9. The explanation of the assessee is that it is not a default and in any case even if it is a default the assessee cannot be deemed to be an assessee in default for the same tax as the tax has already been paid by the employee concerned. The reliance for such a proposition is placed upon the judgment of the M.P. High Court which we have noted supra in the arguments of the counsel for the assessee. We, however, find that on the facts of the case the explanation of the assessee is not acceptable. We have noted in certain detail the provisions regarding deduction of tax and payment thereof into the treasury with a purpose in mind. The Legislature has provided this elaborate scheme and has gone to the extent of providing penalty upon the persons who are in default to ensure that taxes due on salaries, etc., are duly accounted for by the persons responsible for payment of salaries. We, however, find that the assessee knowingly flouted these provisions in so far as the failure of the assessee to deduct tax of Rs. 3,023 in the case of Shri R.A. Khemani is concerned because the explanation of the assessee is that the assessee did not deduct the tax because Shri Khemani gave an undertaking that the tax will be paid by him. In other words, the assessee deliberately joined hands with Shri Khemani to see that the legislative mandate of deduction of tax and its payment provided in the statute is flouted. There is no provision under the Act which can justify this because it is not an omission or failure inadvertently committed, but a decision taken after due consideration flouting the provisions of law. Even with regard to the non-deduction of the poper tax in case of Shri R.S. Jindal instead of discharging the statutory liability cast upon the assessee, the assessee merely accepted what was stated by one of the employees to whom the salary had been paid.
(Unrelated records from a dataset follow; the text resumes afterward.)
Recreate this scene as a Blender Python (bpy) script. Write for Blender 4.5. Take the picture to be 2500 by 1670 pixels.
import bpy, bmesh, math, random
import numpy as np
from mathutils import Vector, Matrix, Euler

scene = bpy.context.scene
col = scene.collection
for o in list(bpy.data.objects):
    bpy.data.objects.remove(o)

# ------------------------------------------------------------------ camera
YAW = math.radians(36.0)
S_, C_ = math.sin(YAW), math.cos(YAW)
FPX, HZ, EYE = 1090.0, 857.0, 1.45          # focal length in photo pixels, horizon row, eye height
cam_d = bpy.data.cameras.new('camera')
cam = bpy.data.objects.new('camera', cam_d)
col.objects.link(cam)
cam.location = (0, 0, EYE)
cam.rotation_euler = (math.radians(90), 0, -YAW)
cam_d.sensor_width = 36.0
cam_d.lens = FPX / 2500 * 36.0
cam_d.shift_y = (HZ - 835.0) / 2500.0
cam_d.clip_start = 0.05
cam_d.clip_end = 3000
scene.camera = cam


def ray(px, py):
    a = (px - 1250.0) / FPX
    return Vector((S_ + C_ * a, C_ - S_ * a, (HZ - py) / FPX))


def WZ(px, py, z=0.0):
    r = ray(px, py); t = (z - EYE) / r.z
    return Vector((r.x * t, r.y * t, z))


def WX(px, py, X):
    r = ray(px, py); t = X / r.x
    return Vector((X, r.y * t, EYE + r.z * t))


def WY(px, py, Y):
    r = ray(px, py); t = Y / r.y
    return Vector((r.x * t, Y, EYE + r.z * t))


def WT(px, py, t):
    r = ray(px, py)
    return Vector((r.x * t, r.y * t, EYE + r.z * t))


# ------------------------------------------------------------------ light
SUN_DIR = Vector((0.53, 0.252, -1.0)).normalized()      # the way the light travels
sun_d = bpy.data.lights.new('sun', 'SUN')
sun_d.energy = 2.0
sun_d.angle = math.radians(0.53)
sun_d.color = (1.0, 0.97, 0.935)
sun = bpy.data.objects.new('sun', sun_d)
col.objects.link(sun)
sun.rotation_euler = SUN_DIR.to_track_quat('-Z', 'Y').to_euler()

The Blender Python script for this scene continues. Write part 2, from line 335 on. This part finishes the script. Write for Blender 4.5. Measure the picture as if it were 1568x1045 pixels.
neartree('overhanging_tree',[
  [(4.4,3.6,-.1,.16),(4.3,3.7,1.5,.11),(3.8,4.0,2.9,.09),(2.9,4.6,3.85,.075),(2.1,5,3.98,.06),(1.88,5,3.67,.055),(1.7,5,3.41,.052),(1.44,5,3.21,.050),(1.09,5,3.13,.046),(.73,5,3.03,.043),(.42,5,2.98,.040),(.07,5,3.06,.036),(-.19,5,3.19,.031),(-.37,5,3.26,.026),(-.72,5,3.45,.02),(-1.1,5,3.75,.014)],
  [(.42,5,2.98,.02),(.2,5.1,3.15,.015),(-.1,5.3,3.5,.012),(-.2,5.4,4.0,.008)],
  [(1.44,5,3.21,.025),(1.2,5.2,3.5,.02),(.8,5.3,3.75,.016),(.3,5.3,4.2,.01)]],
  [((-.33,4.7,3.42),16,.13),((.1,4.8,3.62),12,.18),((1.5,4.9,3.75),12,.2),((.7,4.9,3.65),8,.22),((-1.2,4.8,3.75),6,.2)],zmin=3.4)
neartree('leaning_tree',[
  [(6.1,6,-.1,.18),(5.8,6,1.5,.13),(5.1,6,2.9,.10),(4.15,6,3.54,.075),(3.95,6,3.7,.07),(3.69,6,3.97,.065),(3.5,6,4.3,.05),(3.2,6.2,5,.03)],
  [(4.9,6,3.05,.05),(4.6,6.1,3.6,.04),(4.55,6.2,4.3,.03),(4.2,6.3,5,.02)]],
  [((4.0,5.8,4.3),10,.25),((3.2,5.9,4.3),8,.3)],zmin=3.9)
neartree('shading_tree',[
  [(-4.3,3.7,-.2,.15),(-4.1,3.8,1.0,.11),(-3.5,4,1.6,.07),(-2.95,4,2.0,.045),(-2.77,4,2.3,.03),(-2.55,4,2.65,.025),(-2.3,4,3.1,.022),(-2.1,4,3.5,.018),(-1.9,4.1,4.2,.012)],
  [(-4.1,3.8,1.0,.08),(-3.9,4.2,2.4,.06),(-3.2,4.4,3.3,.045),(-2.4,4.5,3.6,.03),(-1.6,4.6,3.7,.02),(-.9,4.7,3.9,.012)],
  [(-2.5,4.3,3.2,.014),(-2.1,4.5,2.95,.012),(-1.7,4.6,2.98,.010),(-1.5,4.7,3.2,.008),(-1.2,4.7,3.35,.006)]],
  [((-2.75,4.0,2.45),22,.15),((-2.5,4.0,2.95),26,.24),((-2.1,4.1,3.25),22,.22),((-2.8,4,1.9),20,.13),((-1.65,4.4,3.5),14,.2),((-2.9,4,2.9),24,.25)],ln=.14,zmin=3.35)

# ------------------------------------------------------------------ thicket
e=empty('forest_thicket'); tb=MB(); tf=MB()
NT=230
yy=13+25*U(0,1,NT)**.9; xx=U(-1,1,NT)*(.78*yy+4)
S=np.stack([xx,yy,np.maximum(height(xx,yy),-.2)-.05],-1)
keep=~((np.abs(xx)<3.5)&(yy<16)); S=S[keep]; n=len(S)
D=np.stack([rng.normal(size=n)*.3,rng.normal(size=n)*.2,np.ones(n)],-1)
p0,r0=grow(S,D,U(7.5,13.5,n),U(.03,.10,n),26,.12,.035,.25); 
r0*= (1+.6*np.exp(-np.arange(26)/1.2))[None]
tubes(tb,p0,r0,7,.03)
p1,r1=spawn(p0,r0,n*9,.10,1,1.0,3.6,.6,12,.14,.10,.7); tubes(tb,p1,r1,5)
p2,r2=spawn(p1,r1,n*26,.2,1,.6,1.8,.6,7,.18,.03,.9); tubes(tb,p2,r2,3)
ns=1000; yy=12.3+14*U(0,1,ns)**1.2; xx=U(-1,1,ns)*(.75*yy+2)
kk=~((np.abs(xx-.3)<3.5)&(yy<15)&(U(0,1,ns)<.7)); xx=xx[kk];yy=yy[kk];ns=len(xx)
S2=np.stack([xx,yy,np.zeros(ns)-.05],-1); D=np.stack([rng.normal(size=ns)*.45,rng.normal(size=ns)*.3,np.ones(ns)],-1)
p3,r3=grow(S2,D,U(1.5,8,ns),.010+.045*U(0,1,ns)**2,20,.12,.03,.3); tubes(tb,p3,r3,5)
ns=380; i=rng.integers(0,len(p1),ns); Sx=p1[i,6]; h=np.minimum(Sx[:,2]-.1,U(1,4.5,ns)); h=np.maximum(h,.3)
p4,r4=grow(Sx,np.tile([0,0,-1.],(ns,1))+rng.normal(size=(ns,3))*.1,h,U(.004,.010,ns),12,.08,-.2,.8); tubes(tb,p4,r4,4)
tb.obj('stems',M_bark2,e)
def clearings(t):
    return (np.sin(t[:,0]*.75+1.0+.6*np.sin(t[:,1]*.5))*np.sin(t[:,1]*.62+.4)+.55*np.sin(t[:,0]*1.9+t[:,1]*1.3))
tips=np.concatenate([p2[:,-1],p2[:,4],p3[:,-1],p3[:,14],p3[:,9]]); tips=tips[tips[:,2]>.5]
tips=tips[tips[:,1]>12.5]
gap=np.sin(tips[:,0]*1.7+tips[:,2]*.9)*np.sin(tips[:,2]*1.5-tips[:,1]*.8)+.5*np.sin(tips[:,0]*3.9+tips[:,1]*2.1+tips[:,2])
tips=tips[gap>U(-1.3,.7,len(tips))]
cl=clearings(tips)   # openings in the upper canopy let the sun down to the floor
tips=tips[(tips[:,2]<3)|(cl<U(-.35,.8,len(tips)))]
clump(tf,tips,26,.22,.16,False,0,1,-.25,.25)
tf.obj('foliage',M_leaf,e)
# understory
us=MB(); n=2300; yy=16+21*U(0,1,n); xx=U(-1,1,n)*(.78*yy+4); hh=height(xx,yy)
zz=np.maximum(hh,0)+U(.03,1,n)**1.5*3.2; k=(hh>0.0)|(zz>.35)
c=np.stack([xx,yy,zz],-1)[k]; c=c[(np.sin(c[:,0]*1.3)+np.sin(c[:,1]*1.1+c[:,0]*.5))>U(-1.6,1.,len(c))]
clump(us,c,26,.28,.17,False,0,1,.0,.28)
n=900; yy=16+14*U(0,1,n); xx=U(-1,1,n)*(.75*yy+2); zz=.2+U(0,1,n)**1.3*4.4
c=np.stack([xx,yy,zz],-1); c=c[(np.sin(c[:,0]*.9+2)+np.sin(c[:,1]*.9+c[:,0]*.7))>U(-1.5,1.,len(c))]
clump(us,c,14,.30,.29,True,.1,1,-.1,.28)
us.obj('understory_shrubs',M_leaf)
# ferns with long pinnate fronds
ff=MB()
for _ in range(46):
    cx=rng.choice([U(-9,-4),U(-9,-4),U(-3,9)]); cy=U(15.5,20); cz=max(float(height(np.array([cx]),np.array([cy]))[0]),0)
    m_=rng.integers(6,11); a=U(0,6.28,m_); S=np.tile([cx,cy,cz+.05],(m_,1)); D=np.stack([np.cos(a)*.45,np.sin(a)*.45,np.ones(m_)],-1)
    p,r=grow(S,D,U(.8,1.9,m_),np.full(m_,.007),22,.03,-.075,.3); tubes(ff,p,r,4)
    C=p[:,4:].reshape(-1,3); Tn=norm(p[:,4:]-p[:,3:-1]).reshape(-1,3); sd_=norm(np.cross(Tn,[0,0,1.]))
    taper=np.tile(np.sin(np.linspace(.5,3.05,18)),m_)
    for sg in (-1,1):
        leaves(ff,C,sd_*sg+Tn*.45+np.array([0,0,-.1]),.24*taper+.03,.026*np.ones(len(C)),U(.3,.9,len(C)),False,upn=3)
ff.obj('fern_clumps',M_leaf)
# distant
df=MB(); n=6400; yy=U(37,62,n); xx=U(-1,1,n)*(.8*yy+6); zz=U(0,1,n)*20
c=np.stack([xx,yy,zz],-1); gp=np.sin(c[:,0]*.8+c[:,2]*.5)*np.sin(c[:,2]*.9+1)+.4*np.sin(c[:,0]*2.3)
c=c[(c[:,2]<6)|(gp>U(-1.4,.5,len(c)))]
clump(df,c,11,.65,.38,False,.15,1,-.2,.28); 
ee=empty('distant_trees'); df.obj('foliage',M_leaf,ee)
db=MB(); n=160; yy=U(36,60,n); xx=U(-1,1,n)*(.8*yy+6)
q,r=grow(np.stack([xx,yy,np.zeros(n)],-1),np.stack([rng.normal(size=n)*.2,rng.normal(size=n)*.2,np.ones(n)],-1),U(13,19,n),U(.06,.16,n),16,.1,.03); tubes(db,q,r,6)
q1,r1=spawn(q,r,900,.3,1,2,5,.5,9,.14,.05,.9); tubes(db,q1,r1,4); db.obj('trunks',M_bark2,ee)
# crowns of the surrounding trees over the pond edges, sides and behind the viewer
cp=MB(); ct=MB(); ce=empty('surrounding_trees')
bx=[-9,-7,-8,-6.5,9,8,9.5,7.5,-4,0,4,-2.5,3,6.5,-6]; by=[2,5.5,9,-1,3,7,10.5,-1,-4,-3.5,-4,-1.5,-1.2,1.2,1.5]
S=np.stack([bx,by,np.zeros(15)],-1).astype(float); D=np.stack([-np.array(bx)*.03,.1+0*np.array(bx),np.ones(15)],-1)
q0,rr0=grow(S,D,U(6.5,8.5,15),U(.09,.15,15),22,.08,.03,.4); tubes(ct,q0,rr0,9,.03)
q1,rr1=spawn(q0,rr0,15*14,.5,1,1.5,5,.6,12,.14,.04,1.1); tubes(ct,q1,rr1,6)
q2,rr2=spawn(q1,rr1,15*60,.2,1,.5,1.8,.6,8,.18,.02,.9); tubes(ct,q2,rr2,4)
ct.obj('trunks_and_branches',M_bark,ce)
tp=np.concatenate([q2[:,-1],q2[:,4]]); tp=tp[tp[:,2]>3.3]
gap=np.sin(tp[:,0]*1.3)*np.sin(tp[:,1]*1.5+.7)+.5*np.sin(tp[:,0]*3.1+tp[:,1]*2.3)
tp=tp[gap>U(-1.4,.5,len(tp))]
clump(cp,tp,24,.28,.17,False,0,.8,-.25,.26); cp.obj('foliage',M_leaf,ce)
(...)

Thus, the assessee did not discharge the statutory duty cast upon it by the Legislature. The explanation given by the assessee for not discharging its duty on facts is not satisfactory. The assessee, therefore, was rightly treated as assessee in default by the Income-tax Officer. The learned Appellate Assistant Commissioner was fully justified in supporting the action of the Income-tax Officer.

10. We have very carefully considered the judgments cited on behalf of the assessee. However, we find that each of the judgments turned on its own facts which were distinguishable from the facts of the case of the assessee. The assessee has not shown that in the case of the two employees in respect of the salary of whom the tax had not been deducted properly had got their assessments completed and paid the tax and no further tax was due from them as held in these judgments relied upon by the assessee. We are of the opinion, therefore, that there is no case made out for an interference in the order of the Appellate Assistant Commissioner by the assessee. The appeal is, therefore, dismissed.